Abbie & Ian & Tory Update

Saturday, January 20, 2007

Tory Likes It!

For months a couple months, the kids ate the same thing for every breakfast: Abbie had a bowl of cereal, and the boys shared half a banana. The boys also had access to all the Tasteeos they could eat before I grew tired of refilling their trays, and all three children got a glass filled with an age-appropriate type of milk.

I know they should eat a variety of foods to ensure a balanced diet and a diverse palette, but their routine doesn’t bother me. I’ve eaten the same breakfast almost every morning for years* and I’m nutritionally healthy with a palette that accepts anything that doesn’t include coconut. Besides, if the children never learn to like, and demand, pancakes for breakfast, is that really a bad thing?

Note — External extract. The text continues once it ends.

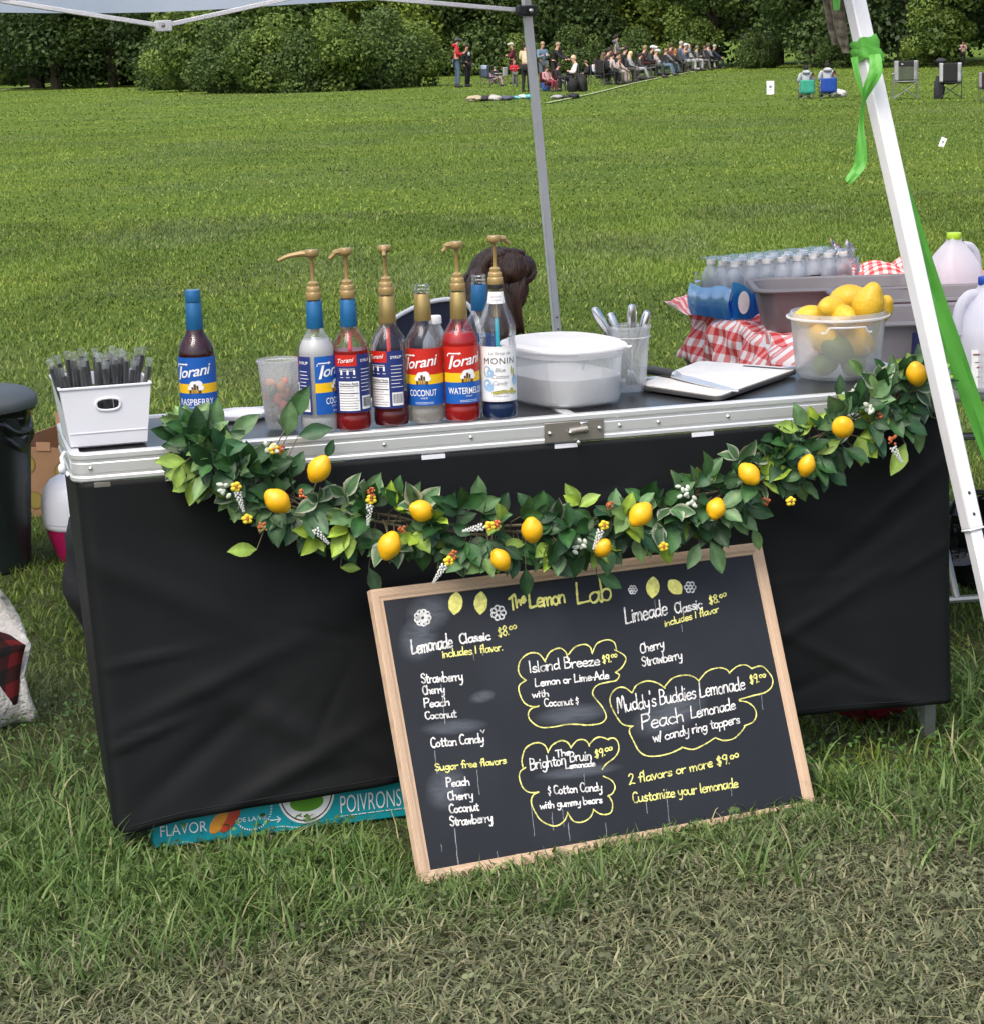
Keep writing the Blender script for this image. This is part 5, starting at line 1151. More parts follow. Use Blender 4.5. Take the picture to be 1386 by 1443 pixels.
# knife lying across the board
k0 = at_z(903, 521, TH + .019); k1 = at_z(950, 529, TH + .019); k2 = at_z(1040, 551, TH + .0145)
kn = thing('knife', 'kitchen knife with black handle lying across the white cutting board', 'knife', k1); ax = (k1 - k0); 
m = MB(); P = [k0 - k1 + Vector((0, 0, .002)), (k0 - k1) * .6 + Vector((0, 0, .003)), (k0 - k1) * .2 + Vector((0, 0, .002)), Vector((0, 0, .001))]
m.tube(smoothpath(P, 4), [.009, .010, .0105, .0105, .0105, .0105, .0108, .011, .0108, .0105, .010, .0098, .0095], 10); m.build('handle', MT['black_plastic'], kn)
bx = (k2 - k1); L_ = bx.length; bx.normalize(); by = Vector((0, 0, 1)).cross(bx).normalized()
m = MB(); prof_k = [(0, -.011, .011), (.04, -.016, .013), (L_ * .5, -.017, .011), (L_ * .85, -.012, .006), (L_, -.001, 0)]
vs = []; 
for d, a, b_ in prof_k: vs += [bx * d + by * a + Vector((0, 0, -.0022)), bx * d + by * b_ + Vector((0, 0, .0002))]
vs += [q + Vector((0, 0, .0018)) for q in vs]; n = len(prof_k); fs = []
for i in range(n - 1): a = i * 2; fs += [(a, a + 1, a + 3, a + 2), (a + 2 * n, a + 2 + 2 * n, a + 3 + 2 * n, a + 1 + 2 * n), (a, a + 2, a + 2 + 2 * n, a + 2 * n), (a + 1, a + 1 + 2 * n, a + 3 + 2 * n, a + 3)]
m.add(vs, fs); m.build('blade', MT['knife_steel'], kn, smooth=False)
m = MB(); m.tube([Vector((0, 0, .001)), bx * .012], .0098, 10); m.build('bolster', MT['steel'], kn)

# ------------------------------------------------------------------ bucket of lemons
p = on_table(1180, 537, .088)
bk = thing('lemon_bucket', 'round frosted bucket heaped with lemons at the right end of the table', 'bucket', p)
m = MB(); m.lathe([(.0, .002), (.086, .0), (.091, .004), (.094, .012), (.1045, .128), (.105, .131), (.1125, .132), (.1125, .136), (.108, .140), (.106, .146), (.1035, .146), (.1035, .13), (.0925, .012), (.088, .006), (.0, .005)], 56); m.build('bucket_wall', MT['frosted'], bk)
m = MB(); m.lathe([(.1125, .1315), (.1150, .133), (.1150, .136), (.1125, .1372)], 56); m.build('rim_band', MT['frosted_dense'], bk)
for a0, a1 in ((-2.05, -1.05),):
    m = MB(); m.tube([(.1145 * math.cos(a), .1145 * math.sin(a), .121 + .012 * (0 if .12 < (a - a0) / (a1 - a0) < .88 else -1)) for a in np.linspace(a0, a1, 14)], .0022, 6); m.build('handle_lug', MT['frosted_dense'], bk)
def lemon_fn(d):
    t = abs(d.z); return 1 + .20 * max(0, t - .80) / .20 * (1 if d.z > 0 else .7) + .012 * math.sin(d.x * 7) * math.cos(d.y * 6 + d.z * 3)
LM = MB(); LM.ball((0, 0, 0), .0315, .0315, .041, 24, 18, fn=lemon_fn)
lem0 = None
def lemon(pos, rot, s, label, group, mat='lemon', cat='lemon'):
    global lem0
    if lem0 is None: o = LM.build('lemon', MT['lemon']); lem0 = o
    else:
        o = lem0.copy(); COL.objects.link(o)
    if mat != 'lemon': o.data = lem0.data.copy(); o.data.materials[0] = MT[mat]; o.name = 'lime'
    o.location = pos; o.rotation_euler = rot; o.scale = (s, s, s); tag(o, label, cat, group); return o
gl = 'lemons heaped in the bucket'
yb = p.y
for (x, y, dy, rot, s, lab) in [(1193, 421, .035, (1.3, .1, 1.1), 1.02, 'lemon at the back of the heap in the bucket'), (1222, 430, -.025, (.25, .3, 0), 1.12, 'largest lemon on the right of the heap, standing on end'), (1172, 437, -.035, (1.25, .5, -.75), 1.0, 'lemon on the left of the heap with its stem scar towards the viewer'),
        (1187, 446, -.062, (1.4, 1.2, .2), .86, 'lemon at the front of the heap, half below the rim'), (1141, 446, -.01, (1.5, .2, 1.4), .82, 'small lemon with a green blotch at the left rim of the bucket'), (1240, 437, .01, (.5, .5, 0), .85, 'lemon half hidden behind the largest lemon')]:
    q = at_y(x, y, yb + dy); lemon(q, rot, s, lab, gl)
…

What bothers me about their meal is that it’s not an adult breakfast, or even a big kid breakfast; their handfuls of cereal make it a little kid breakfast. Abbie’s meal is close to a big kid breakfast, but she refuses to eat milk-moistened cereal. She has to eat her cereal dry with a glass of milk at the side in case she’d like to wash it down. Maybe she likes her cereal crunch, or maybe she’s learned that wet cereal doesn’t bounce when she dumps it from her bowl. I’m hoping she starts enjoying cereal with milk before she drifts into the evil of breakfast bars and toaster pastries.

The boys have longer to go to reach the big kid breakfast. A quarter banana isn’t an entrée, it’s a side dish, and one better suited to lunch. I wanted to switch them to normal breakfast fare, the kind that comes in a box and needs liquid added. Plus, it’s too bothersome to keep bananas around, always monitoring them to ensure they’re ripe enough to eat, but fresh enough to not ooze.

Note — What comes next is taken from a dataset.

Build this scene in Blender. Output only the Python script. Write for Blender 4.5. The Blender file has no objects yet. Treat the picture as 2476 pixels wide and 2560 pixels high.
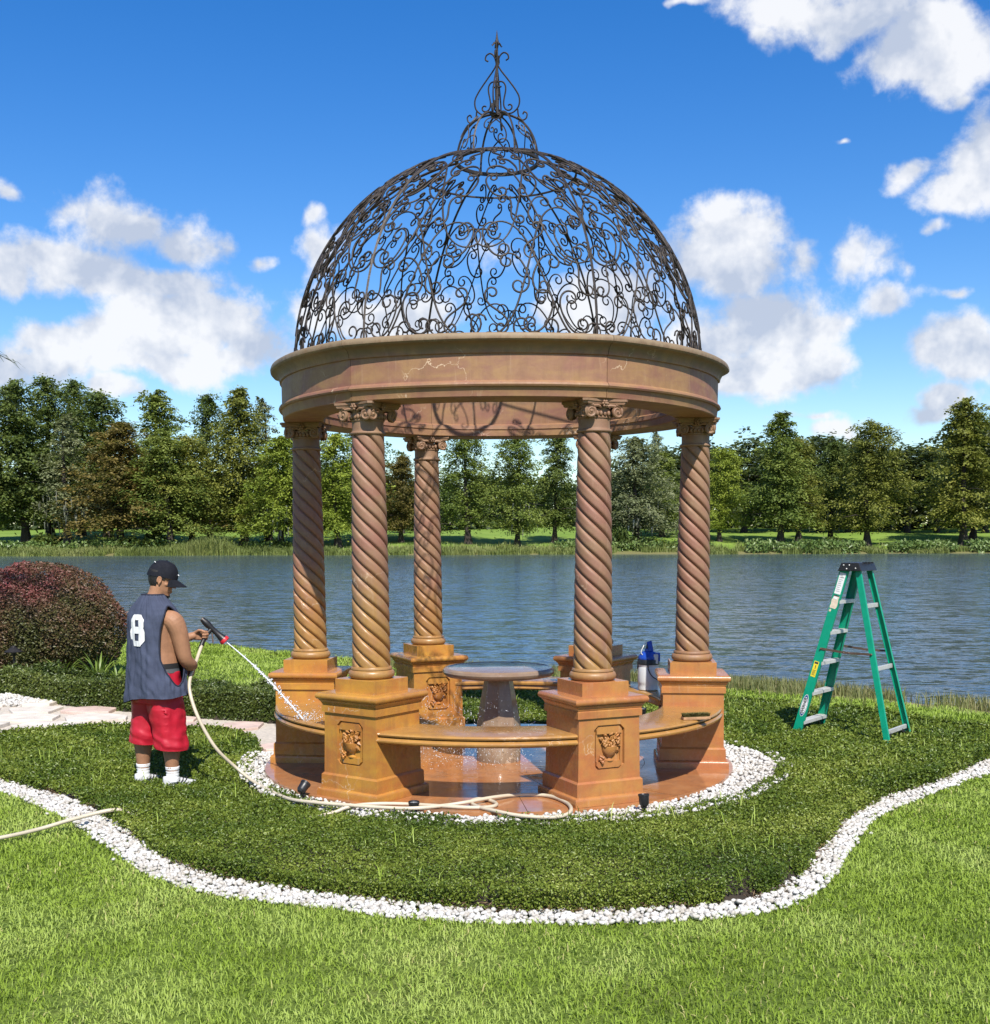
import bpy, bmesh, math, random
import numpy as np
from mathutils import Vector, Matrix, Euler, noise as mnoise

random.seed(7)
rng = np.random.default_rng(7)
PI = math.pi
sc = bpy.context.scene
COL = sc.collection

# ------------------------------------------------------------------ camera
R = 1.6                                    # radius of the ring of columns
CAM = Vector((-0.0195, -9.8192, 1.8504))
cam_data = bpy.data.cameras.new('camera')
cam = bpy.data.objects.new('camera', cam_data)
COL.objects.link(cam)
cam.location = CAM
cam.rotation_euler = (PI / 2 - 0.1182, 0.0027, 0)
cam_data.sensor_fit = 'HORIZONTAL'
cam_data.sensor_width = 36.0
cam_data.lens = 36.0 * 2950 / 2476
cam_data.shift_x = -(1240.0 - 1238.0) / 2476
cam_data.shift_y = (1697.5 - 1280.0) / 2476
cam_data.clip_end = 3000
cam_data.clip_start = 0.1
sc.camera = cam

# ------------------------------------------------------------------ light
SUN_DIR = Vector((0.17, -0.84, 1.0)).normalized()     # towards the sun
sun_data = bpy.data.lights.new('sun', 'SUN')
sun_data.energy = 4.7
sun_data.angle = math.radians(0.5)
sun_data.color = (1.0, 0.955, 0.88)
sun = bpy.data.objects.new('sun', sun_data)
COL.objects.link(sun)
sun.location = (3, -12, 14)
sun.rotation_euler = SUN_DIR.to_track_quat('Z', 'Y').to_euler()

sc.view_settings.view_transform = 'Standard'
sc.view_settings.look = 'None'
sc.view_settings.exposure = 0.55
sc.view_settings.gamma = 1.0
sc.view_settings.use_curve_mapping = False
sc.render.engine = 'CYCLES'
sc.cycles.max_bounces = 6
sc.cycles.transparent_max_bounces = 12


# ------------------------------------------------------------------ node helpers
class NT:
    def __init__(self, tree):
        self.t = tree
        self.n = tree.nodes
        self.l = tree.links

    def new(self, typ, **kw):
        nd = self.n.new(typ)
        for k, v in kw.items():
            setattr(nd, k, v)
        return nd

    def put(self, sock, v):
        if hasattr(v, 'is_linked'):
            self.l.new(v, sock)
        else:
            sock.default_value = v

    def math(self, op, a, b=None, c=None, clamp=False):
        nd = self.new('ShaderNodeMath', operation=op, use_clamp=clamp)
        self.put(nd.inputs[0], a)
        if b is not None:
            self.put(nd.inputs[1], b)
        if c is not None:
            self.put(nd.inputs[2], c)
        return nd.outputs[0]

    def vmath(self, op, a, b=None, c=None):
        nd = self.new('ShaderNodeVectorMath', operation=op)
        self.put(nd.inputs[0], a)
        if b is not None:
            self.put(nd.inputs[1], b)
        if c is not None:
            self.put(nd.inputs[2], c)
        return nd.outputs['Value'] if op in ('LENGTH', 'DOT_PRODUCT', 'DISTANCE') else nd.outputs['Vector']

    def noise(self, vec, scale, detail=3.0, rough=0.5, dist=0.0, out='Fac', dims='3D'):
        nd = self.new('ShaderNodeTexNoise', noise_dimensions=dims)
        if vec is not None:
            self.l.new(vec, nd.inputs['Vector'])
        nd.inputs['Scale'].default_value = scale
        nd.inputs['Detail'].default_value = detail
        nd.inputs['Roughness'].default_value = rough
        nd.inputs['Distortion'].default_value = dist
        return nd.outputs[out]

    def range(self, v, a, b, c=0.0, d=1.0, smooth=False):
        nd = self.new('ShaderNodeMapRange')
        if smooth:
            nd.interpolation_type = 'SMOOTHSTEP'
        self.put(nd.inputs[0], v)
        for i, x in enumerate((a, b, c, d)):
            nd.inputs[i + 1].default_value = x
        return nd.outputs[0]

    def mix(self, fac, a, b, blend='MIX'):
        nd = self.new('ShaderNodeMix', data_type='RGBA', blend_type=blend)
        self.put(nd.inputs['Factor'], fac)
        for s, v in ((nd.inputs[6], a), (nd.inputs[7], b)):
            if hasattr(v, 'is_linked'):
                self.l.new(v, s)
            else:
                s.default_value = tuple(v) + (1.0,) if len(v) == 3 else v
        return nd.outputs[2]

    def mapping(self, vec, scale=(1, 1, 1), rot=(0, 0, 0), loc=(0, 0, 0)):
        nd = self.new('ShaderNodeMapping')
        self.l.new(vec, nd.inputs['Vector'])
        nd.inputs['Scale'].default_value = scale
        nd.inputs['Rotation'].default_value = rot
        nd.inputs['Location'].default_value = loc
        return nd.outputs[0]

    def bump(self, h, strength=0.3, dist=0.01):
        nd = self.new('ShaderNodeBump')
        self.l.new(h, nd.inputs['Height'])
        nd.inputs['Strength'].default_value = strength
        nd.inputs['Distance'].default_value = dist
        return nd.outputs[0]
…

So I’ve switched them to oatmeal. It’s a great breakfast food that meets my criteria of being easy to make, easy to keep, and, most importantly, normal. Plus it’s warm, and years of television commercials have taught me that I should feel guilty about sending my children into the world without a warm breakfast, especially when oatmeal only takes a minute you heartless $%#&. I’ve had to deal with a few setbacks in making the switch, though.

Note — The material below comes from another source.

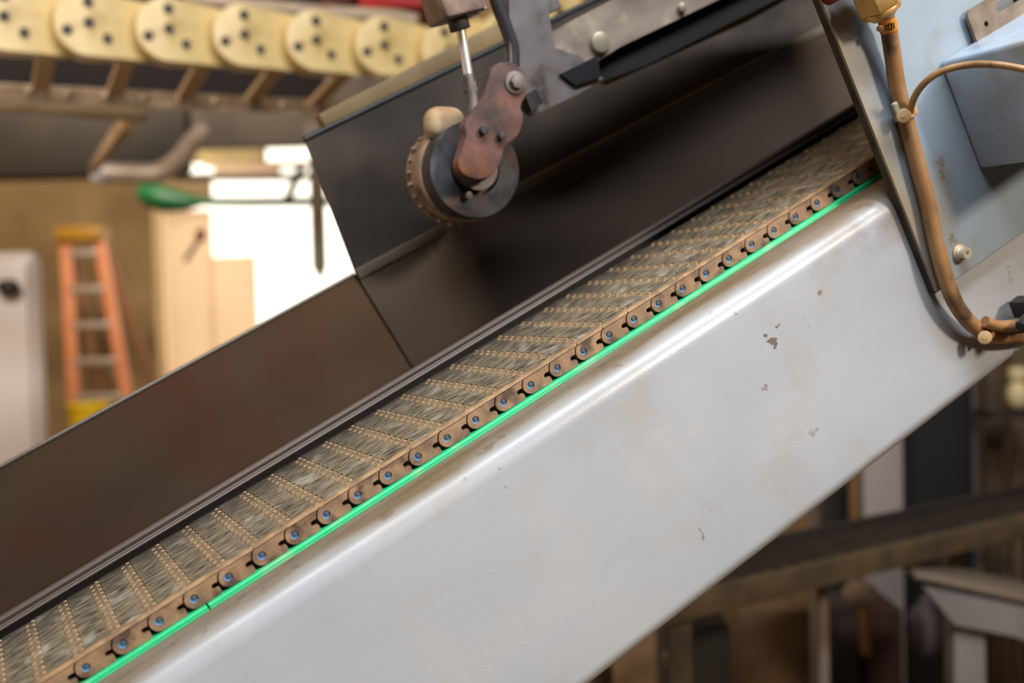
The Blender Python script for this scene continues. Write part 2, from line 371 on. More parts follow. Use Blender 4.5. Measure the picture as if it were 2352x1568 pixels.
# guard sheets -----------------------------------------------------------
sheet_m = mat('dark_sheet', (114, 94, 78), (92, 75, 60), .30, metal=.65, scale=5, stretch=(.5, 1, 1), ref=belt, c=(112, 74, 60), cscale=7, cr=(.45, .7), bump=0)
sheet2_m = mat('darker_sheet', (96, 82, 72), (78, 66, 56), .34, metal=.4, scale=6, stretch=(.5, 1, 1), ref=belt)
edge_m = mat('sheet_edge', (112, 104, 94), rough=.35, metal=.6)
so = u(5, 14, 1)
low = thing('low_side_guard', 'low brown-black metal side sheet along the conveyor, below the ladder and doorway', 'side guard', CONV, so)
b = B(); prism(b, [(-12, -1.55), (15.7, -1.55), (15.3, 3.52), (14.9, 3.66), (-12, 3.80)], lambda s, h: u(s, 14.02, h), lambda s, h: u(s, 14.12, h)); part('sheet', b, sheet_m, low)
b = B(); tube(b, [u(-12, 14.05, 3.80), u(14.95, 14.05, 3.66)], .085*U, 10); part('rolled_edge', b, edge_m, low)
b = B(); box(b, u(-12, 6.65, -1.7), u(46, 13.85, -1.6)); part('trough_floor', b, bed, low)
tall = thing('tall_side_guard', 'tall dark metal side guard with a folded ridge behind the toothed wheel', 'side guard', CONV, u(20, 14, 2))
b = B()
v = [u(14.98, 13.9, 3.62), u(46, 13.9, 3.0), u(46, 13.9, -1.6), u(15.35, 13.9, -1.6)]
def sheetq(b, q, t):
    t = Vector(t)*U; a = [b.verts.new(p) for p in q]; c_ = [b.verts.new(Vector(p)+t) for p in q]
    b.faces.new(a); b.faces.new(c_[::-1])
    for i in range(4): b.faces.new((a[i], a[(i+1) % 4], c_[(i+1) % 4], c_[i]))
sheetq(b, v, (0, .1, 0)); part('lower_sheet', b, sheet2_m, tall)
b = B(); sheetq(b, [u(14.98, 13.95, 3.62), u(46, 13.95, 3.0), u(49, 15.2, 8.9), u(16.05, 15.2, 9.2)], (0, .1, -.04)); part('upper_sheet', b, mat('upper_sheet', (66, 54, 44), (40, 32, 25), .85, metal=.0, scale=12, ref=belt), tall)
b = B(); axis_box(b, u(15.0, 13.86, 3.62), u(46, 13.86, 3.0), .12*U, .42*U, up=(0, 0, 1), bev=.04*U); part('folded_ridge', b, mat('ridge', (104, 94, 80), rough=.5, metal=.1), tall)
b = B(); tube(b, [u(16.05, 15.25, 9.2), u(49, 15.25, 8.9)], .14*U, 10); part('top_edge', b, mat('black_edge', (24, 22, 24), rough=.5), tall)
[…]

First, as mentioned above, oatmeal needs to cook. While Tory will eat virtually anything with edible tendencies, undercooked oatmeal is not on his list. This meant I had to figure out how long I had to cook it, how long I could microwave it before it boiled over, and how long I had to stick it in the freezer before it cooled to the point of edibility. I’ve discovered it works best to microwave it a little before stepping in the shower, microwave it a lot after emerging from the shower, and freeze it immediately after it beeps.

Once the oatmeal was perfectly cooked and then cooled, I discovered another larger problem: They didn’t like it. The boys who eat dog food and scream in fury when I take it away don’t like oatmeal. I tried adding several things to make it palatable: Milk to add familiarity, brown sugar for sweetness, raisins for choking-hazard excitement, and various spices just for the heck of it. Finally, in a moment of desperation and willingness to clean out the refrigerator, I picked up a jar of jam that had been in our possession for months, poured a little into the oatmeal, and suddenly they liked it. It must have been the combination of fruit, sugar, and spices that daddy’s wild guesses couldn’t nail.

I’ve been doing this for a few days, and everything is going well. Except for when I forget to put the oatmeal in the microwave before climbing into the shower; then they have to wait for a few minutes for it to cook. It’s just a matter of time before they start enjoying raisin bran every morning.

* Raisin bran. And maybe a krispie treat if we have any, which we usually do.